To say the Trailblazers are a franchise in transition is a monumentally understated sentiment. Heck, to say the Trailblazers are a franchise in the midst of unimaginable turmoil could even be considered a euphemism for the actual truism regarding this moribund group. Many would opine that Portland is one of a very few spots still open for "Mr. Sonic", who makes his move relatively late in the hiring game. But the writing has been on the wall since last November, and if McMillan wanted any of the other positions in places like Cleveland or Minnesota (which, coincidentally, hired McMillan's assistant coach, Dwayne Casey), he surely could have made the necessary in-roads. Even if timing was an issue, the New York Knicks and Milwaukee Bucks are both enticing, available locales, certainly more appealing than Rip City.

Alas, McMillan has eschewed relatively greener pastures in favor of a purgatory rife with ne'er-do-wells and half-baked prima donnas. Money, as is generally the case, certainly played a superceding role in his decision — though, like most every other professionally affiliated entity, Nate would never admit that. Perhaps a modicum of arrogance factored into the equation. Who could blame any self-respecting person from thinking a little bit of his influence could go a long, long way, even where so many before have failed?

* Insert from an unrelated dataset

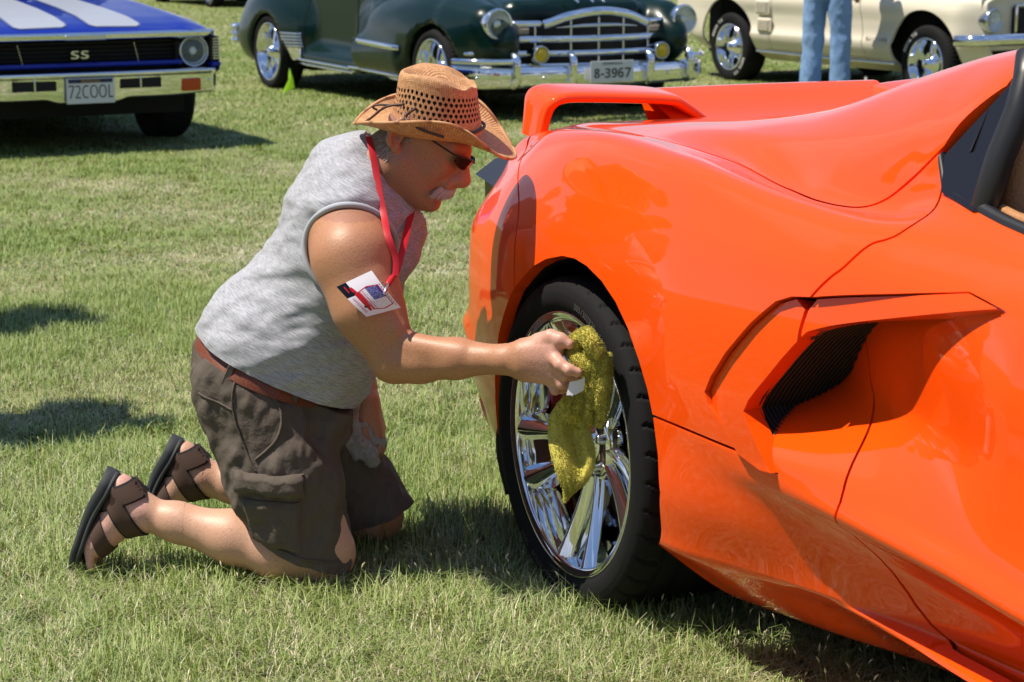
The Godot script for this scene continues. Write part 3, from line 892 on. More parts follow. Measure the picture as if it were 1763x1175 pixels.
	flap.tube(spline([Vector3(-0.36, 0.34, -0.05), Vector3(-0.34, 0.5, -0.045), Vector3(-0.22, 0.66, -0.04), Vector3(-0.05, 0.735, -0.035), Vector3(0.14, 0.745, -0.03), Vector3(0.3, 0.66, -0.025), Vector3(0.39, 0.5, -0.025), Vector3(0.405, 0.38, -0.028)], 6), 0.018, 6)
	put("arch_liner", flap, M.black, car)
	# rear face
	var rf := MB.new()
	rows = []
	for j in 24:
		var v := 0.2 + 1.05 * j / 23.0
		var p := body_at(body_col(-0.72), v)
		rows.append(PackedVector3Array([p, Vector3(-0.77, p.y, lerpf(p.z, MID, 0.4)), Vector3(-0.79, p.y, MID), Vector3(-0.77, p.y, 2.0 * MID - lerpf(p.z, MID, 0.4)), Vector3(-0.72, p.y, 2.0 * MID - p.z)]))
	rf.grid(rows)
	put("rear_panel", rf, orange, car)
	# tail lamp
	for side in [0, 1]:
		var lm := MB.new()
		var lf := func(x: float, y: float, z: float) -> Vector3: return Vector3(x, y, z if side == 0 else 2.0 * MID - z)
		var P0: Vector3 = lf.call(-0.69, 0.852, -0.150)
		var P1: Vector3 = lf.call(-0.60, 0.876, -0.165)
		var P2: Vector3 = lf.call(-0.575, 0.858, -0.150)
		var P3: Vector3 = lf.call(-0.565, 0.80, -0.098)
		var P4: Vector3 = lf.call(-0.70, 0.818, -0.105)
		var back := Vector3(-0.03, -0.005, -0.30 if side == 0 else 0.30)
		lm.flat([P0, P1, P2, P3, P4], Vector3(0, 0, 1 if side == 0 else -1))
		lm.flat([P0, P1, P1 + back, P0 + back], Vector3.UP)
		lm.flat([P0, P4, P4 + back, P0 + back], Vector3.LEFT)
		var lamp := put("tail_lamp", lm, M.black_gloss, car)
		var lo := MB.new()
		var Q0: Vector3 = lf.call(-0.697, 0.816, -0.128)
		var Q1: Vector3 = lf.call(-0.565, 0.795, -0.115)
		var Q2: Vector3 = lf.call(-0.57, 0.772, -0.115)
		var Q3: Vector3 = lf.call(-0.68, 0.745, -0.122)
		lo.flat([Q0, Q1, Q2, Q3], Vector3(0, 0, 1 if side == 0 else -1))
		lo.flat([Q0, Q3, Q3 + back, Q0 + back], Vector3.LEFT)
		put("lamp_glass", lo, M.black_gloss, lamp)
	spoiler(car)
	# cockpit
	var tub := MB.new()
	tub.box(Vector3(1.55, 0.33, MID), Vector3(1.3, 0.3, 1.4))
	tub.box(Vector3(0.86, 0.7, MID), Vector3(0.03, 0.62, 1.45))
	for z in [-0.27, 2.0 * MID + 0.27]:
		tub.box(Vector3(1.55, 0.68, z), Vector3(1.2, 0.42, 0.03))
	tub.box(Vector3(2.1, 0.72, MID), Vector3(0.3, 0.3, 1.4), 0.05)
	put("cabin_tub", tub, M.black, car)
	var tan_leather := mat(lin(0.42, 0.19, 0.07), 0.55, 0.0, "tan_leather")
	tan_leather.normal_enabled = true
	tan_leather.normal_texture = noise_tex(noise(0.08, 3), 256, null, 3.0)
	tan_leather.uv1_triplanar = true
	tan_leather.uv1_scale = Vector3.ONE * 8.0
	for z in [-0.53, 2.0 * MID + 0.53]:
		var st := MB.new()
		rows = []
		for j in 13:
			var f := j / 12.0
			var y := lerpf(0.45, 1.14, f)
			var x := 1.21 - 0.24 * f
			var w := 0.27 - 0.09 * smooth(0.72, 1.0, f)
			var th := 0.07 - 0.03 * f
			var row := PackedVector3Array()
			for k in 16:
				var an := TAU * k / 16.0
				var cx := signf(cos(an)) * pow(absf(cos(an)), 0.6)
				var cz := signf(sin(an)) * pow(absf(sin(an)), 0.5)
				row.append(Vector3(x + cx * th + 0.05 * absf(cz) * absf(cz), y, z + cz * w))
			rows.append(row)
		st.grid(rows, false, true, true)
		st.box(Vector3(1.43, 0.5, z), Vector3(0.5, 0.14, 0.46), 0.05)
		put("seat", st, tan_leather, car)
		var bo := MB.new()
		var bz: float = z + (0.235 if z > MID else -0.235)
		bo.tube([Vector3(1.10, 0.62, bz), Vector3(1.05, 0.85, bz), Vector3(1.015, 1.0, bz), Vector3(0.99, 1.12, bz)], [0.055, 0.055, 0.05, 0.03], 10)
		put("seat_bolster", bo, tan_leather, car)
	for z in [-0.222, 2.0 * MID + 0.222]:
		var trim := MB.new()
		trim.tube([Vector3(1.01, 0.956, z), Vector3(1.1, 0.938, z), Vector3(1.3, 0.917, z - 0.005), Vector3(2.0, 0.885, z - 0.02)], 0.011, 8)
		put("door_trim", trim, tan_leather, car)
	var seal_mat := mat(lin(0.018, 0.018, 0.02), 0.38, 0.0, "weather_seal")
	for side in [0, 1]:
		var sg := 1.0 if side == 0 else -1.0
		var f := func(x: float, y: float, z: float) -> Vector3: return Vector3(x, y, z if side == 0 else 2.0 * MID - z)
		var glass := MB.new()
		glass.flat([f.call(0.93, 1.02, -0.208), f.call(1.035, 1.152, -0.2635), f.call(1.05, 1.10, -0.2417), f.call(1.05, 0.945, -0.1766), f.call(0.955, 0.965, -0.185)], Vector3(0, 0, sg))
		put("quarter_window", glass, M.black_gloss, car)
		var seal := MB.new()
		seal.tube([f.call(1.045, 0.94, -0.20), f.call(1.05, 1.03, -0.225), f.call(1.056, 1.10, -0.252), f.call(1.05, 1.15, -0.268), f.call(1.03, 1.185, -0.285)], [0.024, 0.024, 0.024, 0.022, 0.02], 10)
		put("window_seal", seal, seal_mat, car)
		var belt := MB.new()
		var rr := []
		for pt in spline(v2s([0.918, 1.185, 0.935, 1.158, 0.955, 1.130, 1.0, 1.115, 1.064, 1.102, 1.172, 1.093, 1.5, 1.091, 2.1, 1.1]), 3):
			var q := body_at(body_col(pt.x), pt.y)
			q = f.call(q.x, q.y, q.z)
			rr.append(PackedVector3Array([q + Vector3(0, -0.006, 0.002 * sg), q + Vector3(0, 0.006, 0.003 * sg), q + Vector3(0, 0.014, -0.006 * sg), q + Vector3(0, 0.008, -0.022 * sg)]))
		belt.grid(rr)
		put("belt_moulding", belt, seal_mat, car)
		var pillar := MB.new()
		pillar.tube([f.call(2.2, 0.88, -0.27), f.call(1.9, 1.04, -0.30), f.call(1.6, 1.17, -0.36), f.call(1.52, 1.19, -0.42)], 0.028, 8)
		put("windscreen_pillar", pillar, orange, car)
	var top := MB.new()
	top.tube([Vector3(1.52, 1.19, -0.42), Vector3(1.47, 1.215, -0.7), Vector3(1.46, 1.22, MID), Vector3(1.47, 1.215, 2.0 * MID + 0.7), Vector3(1.52, 1.19, 2.0 * MID + 0.42)], 0.03, 8)
	put("windscreen_frame", top, orange, car)
	var ws := MB.new()
	ws.grid([PackedVector3Array([Vector3(2.2, 0.88, -0.29), Vector3(2.28, 0.88, MID), Vector3(2.2, 0.88, 2.0 * MID + 0.29)]), PackedVector3Array([Vector3(1.53, 1.19, -0.42), Vector3(1.47, 1.22, MID), Vector3(1.53, 1.19, 2.0 * MID + 0.42)])])
	put("windscreen", ws, M.glass, car)
	# dark cap behind the seats (folded roof hump lining)
	var hump := MB.new()
	rows = []
	for j in 12:
		var v := lerpf(1.2, 2.0, j / 11.0)
		var p := body_at(body_col(0.985), v)
		rows.append(PackedVector3Array([p + Vector3(0.010, -0.008, 0), Vector3(0.93, p.y - 0.05, p.z - 0.014), Vector3(0.89, 0.62, p.z - 0.015)]))
	hump.grid(rows)
	put("roof_liner", hump, seal_mat, car)
	var far_hump := MB.new()
	for r in rows:
		for k in 3:
			r[k].z = 2.0 * MID - r[k].z
	far_hump.grid(rows)
	put("roof_liner", far_hump, seal_mat, car)
	sports_wheel(car, Vector3(0, 0.3455, 0), false)
	sports_wheel(car, Vector3(2.72, 0.335, -0.02), false)
	sports_wheel(car, Vector3(0, 0.3455, 2.0 * MID), true)
	sports_wheel(car, Vector3(2.72, 0.335, 2.0 * MID + 0.02), true)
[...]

None of those factors will be of any consolation to Coach McMillan as he squanders whatever momentum his tenure in Seattle provided to his burgeoning coaching career. To steal a very apropos line from ESPN's Stuart Scott, Nate McMillan will almost certainly be "drooling the drool of remorse onto the pillow of regret" by next January.

At least he gets one award for his trophy case — the cherished "Crazy," which may not carry the prestige of a Coach of the Year trophy, but at least it's not an Emmy.

Who knows, if McMillan plays his cards right, he may get one of those, too, for his made-for-TV documentary chronicling his life and death as an NBA head coach.

Or, if he's really unlucky, he'll have to stay in Portland for the length of his newly-minted contract. Now that's crazy.

Comments and Conversation

July 16, 2005

Lin:

Walker is not a shooting guard and he is a lot better then anyone ever gave him credit.

July 16, 2005

Marc James:

Lin,

I think you need to read a little more carefully. I don’t think the story meant Walker was actually a shooting guard, but that his game is one of a SG, yet he is trapped into the PF position by his size.

Geesh, seems everyone is so quick to look for mistakes that they miss the point of the article.